Sowohl das Gottesbild als auch das Menschenbild greifen also im Gesamttenor zu kurz. Einer aus biblischer Sicht allzu optimistischen Perspektive auf den Menschen – er muss sich nur entfalten und zum Strahlen gebracht werden – steht ein Gott gegenüber, der nichts anderes als mein größter Fan und Ermutiger ist und auf diese Weise das Beste in mir zum Vorschein bringen will. Daraus ergibt sich letztendlich eine eigene Erlösungsbotschaft: Ich muss es „nur“ schaffen, durch geeignete Techniken (die Gedanken in die richtigen Bahnen lenken, immer wieder richtige Entscheidungen treffen, die richtigen Fragen stellen, meine persönliche Vision entwickeln, die Quelle wirksamer Motivation entdecken, usw.) und unter den stets wohlwollenden Augen meines himmlischen Coaches jenen Heilszustand des „Ich liebe mich“ zu erreichen und zu halten. Dann wird alles im Lot sein. Im Grunde bedeutet das eine Selbsterlösungs-Religion, in der ich mich strebend bemühe, durch Selbstoptimierung mein „Heil“ zu erlangen.

Dabei wird das Ideal „Schönheit“ nicht überwunden, sondern nur verändert. Statt der zerstörerischen „Schönheit“, die sich über eine Zahl auf der Waage definiert, strebe ich nun nach einer Schönheit, die in mir steckt und aus meinem Inneren herausstrahlt (… und ob es sich nicht doch auch, wenn ich auf diese Weise zur Ruhe gefunden habe, erfreulich auf die Waage auswirken wird, weil ich das zwanghafte Essverhalten hinter mir gelassen habe? Vgl. S. 162). Die Bestätigung, dass die Überwindung der Jugendlichkeits-Ideale nicht gelingt, liefert u. a. Maria Prean-Bruni. Gott habe ihr zugesagt, dass sie trotz der 80 Jahre, die ihre Geburtsurkunde ausweist, niemals älter als 33 Jahre werden könne – schließlich sei Christus ihr Leben und er sei eben nur 33 Jahre alt geworden. Daher regeneriere Gott derzeit sogar ihre sichtbaren Alterserscheinungen (Krampfadern usw.) auf das Erscheinungsbild einer Mitt-Dreißigerin (vgl. S. 206).

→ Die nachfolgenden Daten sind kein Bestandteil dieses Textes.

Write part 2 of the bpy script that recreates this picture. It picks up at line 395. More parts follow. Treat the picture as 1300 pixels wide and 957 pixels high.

Leider begegnen in einzelnen (nicht wenigen, aber auch nicht allen) Beiträgen noch eine ganze Reihe von weiteren theologischen Fragwürdigkeiten, die natürlich nur die Position des jeweiligen Autors darstellen. Dennoch sind auch sie eine Facette des Gesamtwerks und machen die Sache nicht bekömmlicher.

Fazit

Ein Buch mit ergreifenden Berichten, die vor Augen führen, welches Elend die erbarmungslosen Schönheitsutopien unserer Gesellschaft im Gepäck tragen. Trotzdem gelingt es Schön ohne Aber – worauf der Titel schon hinweist – insgesamt nicht, das problematische Denken zu überwinden.

Buch

Eva-Maria Admiral, Annette Friese (Hg.), Schön ohne Aber: Wie wir von Körperhass zu Körperliebe finden, Holzgerlingen: SCM, 2020.